How are these passages to be reconciled to that which affirms, that if the necessaries of life had not the property of creating an increase of demand proportioned to their increased quantity, the abundant quantity produced would then, and then only, reduce the price of raw produce to the cost of production? If corn is never under its natural price, it is never more abundant than the actual population require it to be for their own consumption; no store can be laid up for the consumption of others; it can never then by its cheapness and abundance be a stimulus to population. In proportion as corn can be produced cheaply, the increased wages of the labourers will have more power to maintain families. In America, population increases rapidly, because food can be produced at a cheap price, and not because an abundant supply has been previously provided. In Europe population increases comparatively slowly, because food cannot be produced at a cheap value. In the usual and ordinary course of things, the demand for all commodities precedes their supply. By saying, that corn would, like manufactures, sink to its price of production, if it could not raise up demanders, Mr. Malthus cannot mean that all rent would be absorbed; for he has himself justly remarked, that if all rent were given up by the landlords, corn would not fall in price; rent being the effect, and not the cause of high price, and there being always one quality of land in cultivation which pays no rent whatever, the corn from which replaces by its price, only wages and profits.

In the following passage, Mr.
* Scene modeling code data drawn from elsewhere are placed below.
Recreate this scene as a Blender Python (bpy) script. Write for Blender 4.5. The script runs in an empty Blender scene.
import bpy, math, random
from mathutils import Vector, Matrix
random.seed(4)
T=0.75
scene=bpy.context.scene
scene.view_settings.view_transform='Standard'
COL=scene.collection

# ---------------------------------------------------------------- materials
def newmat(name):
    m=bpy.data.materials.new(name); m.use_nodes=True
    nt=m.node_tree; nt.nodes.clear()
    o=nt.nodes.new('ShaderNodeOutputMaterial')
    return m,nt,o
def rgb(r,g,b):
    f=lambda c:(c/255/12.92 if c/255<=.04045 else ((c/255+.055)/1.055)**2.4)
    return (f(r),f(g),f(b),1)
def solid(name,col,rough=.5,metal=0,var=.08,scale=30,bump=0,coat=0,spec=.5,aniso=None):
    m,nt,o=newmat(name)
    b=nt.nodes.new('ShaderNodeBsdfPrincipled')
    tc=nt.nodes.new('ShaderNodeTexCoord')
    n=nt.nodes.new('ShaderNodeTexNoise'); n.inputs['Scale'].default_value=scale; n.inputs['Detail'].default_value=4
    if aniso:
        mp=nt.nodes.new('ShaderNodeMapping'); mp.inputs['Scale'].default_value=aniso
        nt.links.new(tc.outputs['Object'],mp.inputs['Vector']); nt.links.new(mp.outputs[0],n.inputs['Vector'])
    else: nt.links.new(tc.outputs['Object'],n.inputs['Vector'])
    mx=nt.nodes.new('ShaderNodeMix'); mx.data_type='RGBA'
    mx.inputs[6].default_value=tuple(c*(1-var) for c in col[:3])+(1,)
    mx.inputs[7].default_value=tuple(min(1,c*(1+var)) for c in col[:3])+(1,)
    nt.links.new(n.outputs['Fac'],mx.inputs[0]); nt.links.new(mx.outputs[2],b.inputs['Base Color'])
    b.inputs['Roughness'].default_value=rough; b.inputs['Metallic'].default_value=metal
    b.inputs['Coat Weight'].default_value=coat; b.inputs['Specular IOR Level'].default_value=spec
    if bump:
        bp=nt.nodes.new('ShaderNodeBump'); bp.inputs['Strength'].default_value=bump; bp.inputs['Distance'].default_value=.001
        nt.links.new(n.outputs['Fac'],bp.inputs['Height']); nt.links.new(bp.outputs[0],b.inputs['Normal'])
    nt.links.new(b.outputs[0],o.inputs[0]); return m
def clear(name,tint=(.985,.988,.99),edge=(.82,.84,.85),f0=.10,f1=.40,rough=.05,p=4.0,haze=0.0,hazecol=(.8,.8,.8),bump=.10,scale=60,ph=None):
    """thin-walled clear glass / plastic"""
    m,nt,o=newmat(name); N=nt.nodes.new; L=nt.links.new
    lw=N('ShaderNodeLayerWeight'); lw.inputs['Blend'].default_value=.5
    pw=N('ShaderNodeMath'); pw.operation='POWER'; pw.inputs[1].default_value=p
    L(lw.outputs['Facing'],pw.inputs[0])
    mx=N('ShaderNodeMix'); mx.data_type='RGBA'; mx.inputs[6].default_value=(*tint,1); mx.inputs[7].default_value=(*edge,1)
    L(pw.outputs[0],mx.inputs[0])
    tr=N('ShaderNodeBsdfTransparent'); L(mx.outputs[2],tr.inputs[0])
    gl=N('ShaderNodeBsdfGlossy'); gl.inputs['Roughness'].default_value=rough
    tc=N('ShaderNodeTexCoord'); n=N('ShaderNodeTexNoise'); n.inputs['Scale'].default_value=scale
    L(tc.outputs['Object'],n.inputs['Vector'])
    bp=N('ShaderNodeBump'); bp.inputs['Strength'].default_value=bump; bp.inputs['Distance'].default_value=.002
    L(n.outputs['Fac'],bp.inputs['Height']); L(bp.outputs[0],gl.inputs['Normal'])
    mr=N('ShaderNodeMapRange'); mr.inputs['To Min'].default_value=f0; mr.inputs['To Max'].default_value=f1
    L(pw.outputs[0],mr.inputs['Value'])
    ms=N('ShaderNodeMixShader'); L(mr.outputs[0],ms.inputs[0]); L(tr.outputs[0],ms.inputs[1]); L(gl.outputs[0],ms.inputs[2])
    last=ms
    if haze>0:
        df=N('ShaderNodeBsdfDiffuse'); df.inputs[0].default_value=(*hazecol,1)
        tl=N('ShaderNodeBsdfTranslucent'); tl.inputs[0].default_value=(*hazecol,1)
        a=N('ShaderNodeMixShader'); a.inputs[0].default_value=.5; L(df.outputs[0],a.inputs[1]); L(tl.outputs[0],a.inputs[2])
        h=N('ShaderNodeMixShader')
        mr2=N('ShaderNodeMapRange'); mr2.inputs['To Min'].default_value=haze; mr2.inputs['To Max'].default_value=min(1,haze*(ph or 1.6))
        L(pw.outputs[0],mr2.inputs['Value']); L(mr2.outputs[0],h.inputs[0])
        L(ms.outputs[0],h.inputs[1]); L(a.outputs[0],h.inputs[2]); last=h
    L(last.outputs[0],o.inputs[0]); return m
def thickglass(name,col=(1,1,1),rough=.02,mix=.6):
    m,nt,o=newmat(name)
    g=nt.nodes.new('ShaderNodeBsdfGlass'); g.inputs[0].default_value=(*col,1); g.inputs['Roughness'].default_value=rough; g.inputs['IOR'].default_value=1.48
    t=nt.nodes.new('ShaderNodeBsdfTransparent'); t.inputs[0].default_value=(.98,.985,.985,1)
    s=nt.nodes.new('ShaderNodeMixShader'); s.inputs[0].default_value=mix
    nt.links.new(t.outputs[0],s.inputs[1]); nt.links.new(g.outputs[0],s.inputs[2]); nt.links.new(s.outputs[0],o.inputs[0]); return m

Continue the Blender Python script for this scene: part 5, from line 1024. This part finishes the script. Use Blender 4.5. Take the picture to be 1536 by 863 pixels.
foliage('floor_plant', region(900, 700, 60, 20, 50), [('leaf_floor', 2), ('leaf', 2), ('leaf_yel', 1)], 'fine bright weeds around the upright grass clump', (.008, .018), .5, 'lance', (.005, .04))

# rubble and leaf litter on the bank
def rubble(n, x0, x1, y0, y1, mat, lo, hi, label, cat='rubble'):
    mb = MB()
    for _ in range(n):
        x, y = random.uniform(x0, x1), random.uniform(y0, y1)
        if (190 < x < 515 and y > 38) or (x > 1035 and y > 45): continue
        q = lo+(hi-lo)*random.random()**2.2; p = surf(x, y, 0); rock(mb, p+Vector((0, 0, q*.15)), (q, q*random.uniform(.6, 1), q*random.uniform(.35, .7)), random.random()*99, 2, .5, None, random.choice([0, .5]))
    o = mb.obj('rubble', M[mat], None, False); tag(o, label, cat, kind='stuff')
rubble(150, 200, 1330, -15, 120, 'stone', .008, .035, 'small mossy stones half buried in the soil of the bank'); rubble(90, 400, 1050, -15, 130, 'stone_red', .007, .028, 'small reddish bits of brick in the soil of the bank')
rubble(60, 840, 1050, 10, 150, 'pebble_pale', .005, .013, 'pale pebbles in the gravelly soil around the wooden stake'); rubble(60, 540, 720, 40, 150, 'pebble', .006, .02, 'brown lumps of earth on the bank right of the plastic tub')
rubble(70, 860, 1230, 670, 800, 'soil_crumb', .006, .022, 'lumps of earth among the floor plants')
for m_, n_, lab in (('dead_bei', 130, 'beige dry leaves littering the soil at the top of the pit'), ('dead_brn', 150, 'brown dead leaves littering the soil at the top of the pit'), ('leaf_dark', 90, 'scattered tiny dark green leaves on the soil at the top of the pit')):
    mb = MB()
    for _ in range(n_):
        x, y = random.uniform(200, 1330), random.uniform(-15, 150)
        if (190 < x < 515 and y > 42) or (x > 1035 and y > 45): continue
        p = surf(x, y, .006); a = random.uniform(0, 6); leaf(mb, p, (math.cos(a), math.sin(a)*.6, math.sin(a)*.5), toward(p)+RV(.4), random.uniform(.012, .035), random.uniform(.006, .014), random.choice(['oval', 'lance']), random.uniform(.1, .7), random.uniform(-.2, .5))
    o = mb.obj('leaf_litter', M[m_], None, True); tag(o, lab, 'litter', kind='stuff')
Malthus has given an able exposition of the causes of the rise in the price of raw produce in rich and progressive countries, in every word of which I concur; but it appears to me to be at variance with some of the propositions maintained by him in some parts of his Essay on Rent. "I have no hesitation in stating, that, independently of the irregularities in the currency of a country, and other temporary and accidental circumstances, the cause of the high comparative money price of corn is its high comparative real price, or the greater quantity of capital and labour which must be employed to produce it; and that the reasons why the real price of corn is higher, and continually rising in countries which are already rich, and still advancing in prosperity and population, is to be found in the necessity of resorting constantly to poorer land, to machines which require a greater expenditure to work them, and which consequently occasion each fresh addition to the raw produce of the country to be purchased at a greater cost; in short, it is to be found in the important truth, that corn in a progressive country, is sold at the price necessary to yield the actual supply; and that, as this supply becomes more and more difficult, the price rises in proportion."